■ GIVEN TASK: Write out each line exactly as given. Leave the pictures out of your copy.

* * * *

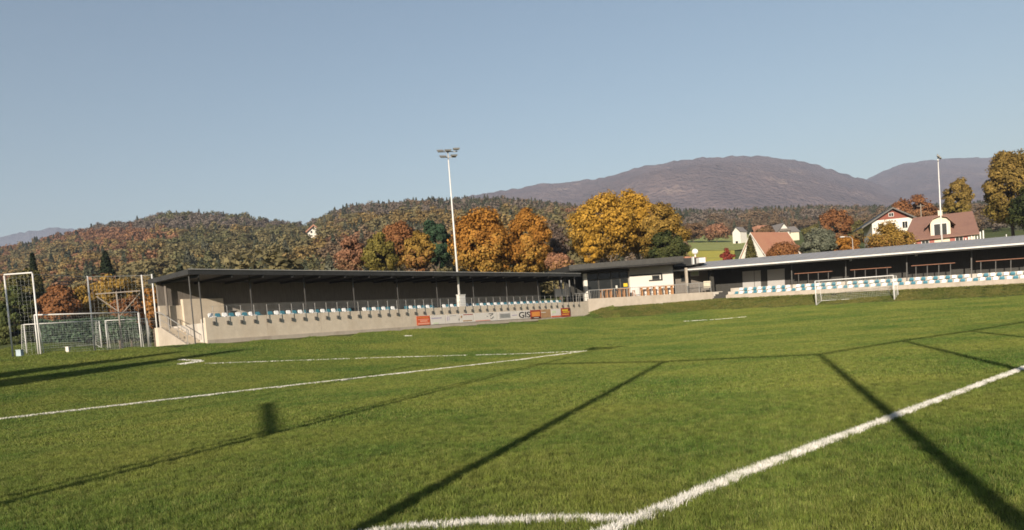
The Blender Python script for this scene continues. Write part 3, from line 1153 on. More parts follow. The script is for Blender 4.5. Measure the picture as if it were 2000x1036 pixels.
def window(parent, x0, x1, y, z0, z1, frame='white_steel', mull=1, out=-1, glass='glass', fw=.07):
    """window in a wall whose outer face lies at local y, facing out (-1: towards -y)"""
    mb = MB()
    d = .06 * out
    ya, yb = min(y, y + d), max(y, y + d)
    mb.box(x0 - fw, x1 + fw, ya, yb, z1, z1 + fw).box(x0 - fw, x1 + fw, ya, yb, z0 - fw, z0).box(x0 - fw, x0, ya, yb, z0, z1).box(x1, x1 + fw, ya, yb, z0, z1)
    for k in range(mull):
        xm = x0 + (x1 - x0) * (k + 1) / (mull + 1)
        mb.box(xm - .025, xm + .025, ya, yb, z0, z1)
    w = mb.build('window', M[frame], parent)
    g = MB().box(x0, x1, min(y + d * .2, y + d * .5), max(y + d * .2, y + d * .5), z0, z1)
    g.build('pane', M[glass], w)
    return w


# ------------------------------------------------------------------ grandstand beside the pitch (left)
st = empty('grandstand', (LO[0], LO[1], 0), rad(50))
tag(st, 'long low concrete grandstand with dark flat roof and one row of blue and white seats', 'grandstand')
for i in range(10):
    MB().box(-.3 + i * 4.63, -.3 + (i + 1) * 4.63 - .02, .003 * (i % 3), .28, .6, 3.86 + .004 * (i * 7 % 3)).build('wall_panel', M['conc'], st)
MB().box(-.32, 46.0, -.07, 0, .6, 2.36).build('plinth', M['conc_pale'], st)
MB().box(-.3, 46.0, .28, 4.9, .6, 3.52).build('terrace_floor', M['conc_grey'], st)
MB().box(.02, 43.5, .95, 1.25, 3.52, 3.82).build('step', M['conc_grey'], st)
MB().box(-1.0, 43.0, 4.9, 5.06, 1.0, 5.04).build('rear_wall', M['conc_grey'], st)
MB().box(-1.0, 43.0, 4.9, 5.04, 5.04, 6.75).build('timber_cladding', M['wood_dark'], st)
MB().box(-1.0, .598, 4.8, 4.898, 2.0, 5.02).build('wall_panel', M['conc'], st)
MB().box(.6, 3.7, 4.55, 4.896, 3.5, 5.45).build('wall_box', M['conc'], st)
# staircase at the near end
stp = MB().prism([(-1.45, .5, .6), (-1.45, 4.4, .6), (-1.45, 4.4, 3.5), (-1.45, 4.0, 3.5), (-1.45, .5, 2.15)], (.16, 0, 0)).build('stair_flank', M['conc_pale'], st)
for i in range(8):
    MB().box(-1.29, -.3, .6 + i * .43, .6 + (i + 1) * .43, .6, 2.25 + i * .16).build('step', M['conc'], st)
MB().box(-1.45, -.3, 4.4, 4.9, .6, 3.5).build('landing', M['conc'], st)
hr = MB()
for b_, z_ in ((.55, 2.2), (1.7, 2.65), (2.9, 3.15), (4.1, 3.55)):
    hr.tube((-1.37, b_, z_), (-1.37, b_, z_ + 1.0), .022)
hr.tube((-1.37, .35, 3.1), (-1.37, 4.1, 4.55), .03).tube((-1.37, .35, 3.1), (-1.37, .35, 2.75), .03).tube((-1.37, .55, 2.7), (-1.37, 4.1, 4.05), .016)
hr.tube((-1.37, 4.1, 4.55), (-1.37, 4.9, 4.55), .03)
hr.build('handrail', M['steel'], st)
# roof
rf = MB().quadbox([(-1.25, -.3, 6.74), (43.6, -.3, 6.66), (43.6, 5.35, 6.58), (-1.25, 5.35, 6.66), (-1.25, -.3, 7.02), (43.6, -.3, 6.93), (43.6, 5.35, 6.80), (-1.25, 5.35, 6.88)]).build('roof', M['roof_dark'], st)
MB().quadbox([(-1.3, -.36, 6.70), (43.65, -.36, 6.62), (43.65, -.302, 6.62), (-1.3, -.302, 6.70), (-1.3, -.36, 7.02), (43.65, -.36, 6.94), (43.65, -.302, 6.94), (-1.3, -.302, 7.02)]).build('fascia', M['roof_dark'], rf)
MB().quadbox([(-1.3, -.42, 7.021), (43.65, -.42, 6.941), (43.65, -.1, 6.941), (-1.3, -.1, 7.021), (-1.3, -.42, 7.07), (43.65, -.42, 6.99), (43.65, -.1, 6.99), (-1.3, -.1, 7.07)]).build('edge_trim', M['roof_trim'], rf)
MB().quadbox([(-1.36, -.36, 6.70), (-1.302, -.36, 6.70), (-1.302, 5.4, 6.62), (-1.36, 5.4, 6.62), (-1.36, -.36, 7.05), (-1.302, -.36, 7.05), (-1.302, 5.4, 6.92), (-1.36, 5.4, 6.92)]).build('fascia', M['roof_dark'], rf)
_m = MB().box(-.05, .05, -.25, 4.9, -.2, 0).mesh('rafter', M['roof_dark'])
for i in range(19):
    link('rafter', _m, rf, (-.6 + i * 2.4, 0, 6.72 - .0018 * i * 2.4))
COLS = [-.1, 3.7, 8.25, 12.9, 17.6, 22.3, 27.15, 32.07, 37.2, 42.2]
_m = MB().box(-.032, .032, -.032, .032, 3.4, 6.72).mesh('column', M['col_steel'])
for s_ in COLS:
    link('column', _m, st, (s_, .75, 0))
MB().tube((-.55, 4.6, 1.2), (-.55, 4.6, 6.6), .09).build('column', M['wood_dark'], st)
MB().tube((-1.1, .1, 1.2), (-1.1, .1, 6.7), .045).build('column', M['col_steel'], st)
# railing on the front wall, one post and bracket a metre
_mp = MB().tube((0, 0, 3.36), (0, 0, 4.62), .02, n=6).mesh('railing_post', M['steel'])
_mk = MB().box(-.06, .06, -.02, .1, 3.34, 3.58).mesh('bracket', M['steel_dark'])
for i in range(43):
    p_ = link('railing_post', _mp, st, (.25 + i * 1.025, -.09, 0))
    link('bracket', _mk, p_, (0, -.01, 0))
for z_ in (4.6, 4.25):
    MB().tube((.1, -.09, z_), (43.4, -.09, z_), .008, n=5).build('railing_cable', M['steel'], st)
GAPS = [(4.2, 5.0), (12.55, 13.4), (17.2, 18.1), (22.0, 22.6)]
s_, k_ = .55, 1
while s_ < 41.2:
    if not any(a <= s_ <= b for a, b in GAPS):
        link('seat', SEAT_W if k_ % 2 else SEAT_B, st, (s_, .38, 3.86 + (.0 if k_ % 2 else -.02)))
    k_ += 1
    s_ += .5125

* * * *

■ WRITTEN RESPONSE:
The Blender Python script for this scene continues. Write part 3, from line 1153 on. More parts follow. The script is for Blender 4.5. Measure the picture as if it were 2000x1036 pixels.
def window(parent, x0, x1, y, z0, z1, frame='white_steel', mull=1, out=-1, glass='glass', fw=.07):
    """window in a wall whose outer face lies at local y, facing out (-1: towards -y)"""
    mb = MB()
    d = .06 * out
    ya, yb = min(y, y + d), max(y, y + d)
    mb.box(x0 - fw, x1 + fw, ya, yb, z1, z1 + fw).box(x0 - fw, x1 + fw, ya, yb, z0 - fw, z0).box(x0 - fw, x0, ya, yb, z0, z1).box(x1, x1 + fw, ya, yb, z0, z1)
    for k in range(mull):
        xm = x0 + (x1 - x0) * (k + 1) / (mull + 1)
        mb.box(xm - .025, xm + .025, ya, yb, z0, z1)
    w = mb.build('window', M[frame], parent)
    g = MB().box(x0, x1, min(y + d * .2, y + d * .5), max(y + d * .2, y + d * .5), z0, z1)
    g.build('pane', M[glass], w)
    return w


# ------------------------------------------------------------------ grandstand beside the pitch (left)
st = empty('grandstand', (LO[0], LO[1], 0), rad(50))
tag(st, 'long low concrete grandstand with dark flat roof and one row of blue and white seats', 'grandstand')
for i in range(10):
    MB().box(-.3 + i * 4.63, -.3 + (i + 1) * 4.63 - .02, .003 * (i % 3), .28, .6, 3.86 + .004 * (i * 7 % 3)).build('wall_panel', M['conc'], st)
MB().box(-.32, 46.0, -.07, 0, .6, 2.36).build('plinth', M['conc_pale'], st)
MB().box(-.3, 46.0, .28, 4.9, .6, 3.52).build('terrace_floor', M['conc_grey'], st)
MB().box(.02, 43.5, .95, 1.25, 3.52, 3.82).build('step', M['conc_grey'], st)
MB().box(-1.0, 43.0, 4.9, 5.06, 1.0, 5.04).build('rear_wall', M['conc_grey'], st)
MB().box(-1.0, 43.0, 4.9, 5.04, 5.04, 6.75).build('timber_cladding', M['wood_dark'], st)
MB().box(-1.0, .598, 4.8, 4.898, 2.0, 5.02).build('wall_panel', M['conc'], st)
MB().box(.6, 3.7, 4.55, 4.896, 3.5, 5.45).build('wall_box', M['conc'], st)
# staircase at the near end
stp = MB().prism([(-1.45, .5, .6), (-1.45, 4.4, .6), (-1.45, 4.4, 3.5), (-1.45, 4.0, 3.5), (-1.45, .5, 2.15)], (.16, 0, 0)).build('stair_flank', M['conc_pale'], st)
for i in range(8):
    MB().box(-1.29, -.3, .6 + i * .43, .6 + (i + 1) * .43, .6, 2.25 + i * .16).build('step', M['conc'], st)
MB().box(-1.45, -.3, 4.4, 4.9, .6, 3.5).build('landing', M['conc'], st)
hr = MB()
for b_, z_ in ((.55, 2.2), (1.7, 2.65), (2.9, 3.15), (4.1, 3.55)):
    hr.tube((-1.37, b_, z_), (-1.37, b_, z_ + 1.0), .022)
hr.tube((-1.37, .35, 3.1), (-1.37, 4.1, 4.55), .03).tube((-1.37, .35, 3.1), (-1.37, .35, 2.75), .03).tube((-1.37, .55, 2.7), (-1.37, 4.1, 4.05), .016)
hr.tube((-1.37, 4.1, 4.55), (-1.37, 4.9, 4.55), .03)
hr.build('handrail', M['steel'], st)
# roof
rf = MB().quadbox([(-1.25, -.3, 6.74), (43.6, -.3, 6.66), (43.6, 5.35, 6.58), (-1.25, 5.35, 6.66), (-1.25, -.3, 7.02), (43.6, -.3, 6.93), (43.6, 5.35, 6.80), (-1.25, 5.35, 6.88)]).build('roof', M['roof_dark'], st)
MB().quadbox([(-1.3, -.36, 6.70), (43.65, -.36, 6.62), (43.65, -.302, 6.62), (-1.3, -.302, 6.70), (-1.3, -.36, 7.02), (43.65, -.36, 6.94), (43.65, -.302, 6.94), (-1.3, -.302, 7.02)]).build('fascia', M['roof_dark'], rf)
MB().quadbox([(-1.3, -.42, 7.021), (43.65, -.42, 6.941), (43.65, -.1, 6.941), (-1.3, -.1, 7.021), (-1.3, -.42, 7.07), (43.65, -.42, 6.99), (43.65, -.1, 6.99), (-1.3, -.1, 7.07)]).build('edge_trim', M['roof_trim'], rf)
MB().quadbox([(-1.36, -.36, 6.70), (-1.302, -.36, 6.70), (-1.302, 5.4, 6.62), (-1.36, 5.4, 6.62), (-1.36, -.36, 7.05), (-1.302, -.36, 7.05), (-1.302, 5.4, 6.92), (-1.36, 5.4, 6.92)]).build('fascia', M['roof_dark'], rf)
_m = MB().box(-.05, .05, -.25, 4.9, -.2, 0).mesh('rafter', M['roof_dark'])
for i in range(19):
    link('rafter', _m, rf, (-.6 + i * 2.4, 0, 6.72 - .0018 * i * 2.4))
COLS = [-.1, 3.7, 8.25, 12.9, 17.6, 22.3, 27.15, 32.07, 37.2, 42.2]
_m = MB().box(-.032, .032, -.032, .032, 3.4, 6.72).mesh('column', M['col_steel'])
for s_ in COLS:
    link('column', _m, st, (s_, .75, 0))
MB().tube((-.55, 4.6, 1.2), (-.55, 4.6, 6.6), .09).build('column', M['wood_dark'], st)
MB().tube((-1.1, .1, 1.2), (-1.1, .1, 6.7), .045).build('column', M['col_steel'], st)
# railing on the front wall, one post and bracket a metre
_mp = MB().tube((0, 0, 3.36), (0, 0, 4.62), .02, n=6).mesh('railing_post', M['steel'])
_mk = MB().box(-.06, .06, -.02, .1, 3.34, 3.58).mesh('bracket', M['steel_dark'])
for i in range(43):
    p_ = link('railing_post', _mp, st, (.25 + i * 1.025, -.09, 0))
    link('bracket', _mk, p_, (0, -.01, 0))
for z_ in (4.6, 4.25):
    MB().tube((.1, -.09, z_), (43.4, -.09, z_), .008, n=5).build('railing_cable', M['steel'], st)
GAPS = [(4.2, 5.0), (12.55, 13.4), (17.2, 18.1), (22.0, 22.6)]
s_, k_ = .55, 1
while s_ < 41.2:
    if not any(a <= s_ <= b for a, b in GAPS):
        link('seat', SEAT_W if k_ % 2 else SEAT_B, st, (s_, .38, 3.86 + (.0 if k_ % 2 else -.02)))
    k_ += 1
    s_ += .5125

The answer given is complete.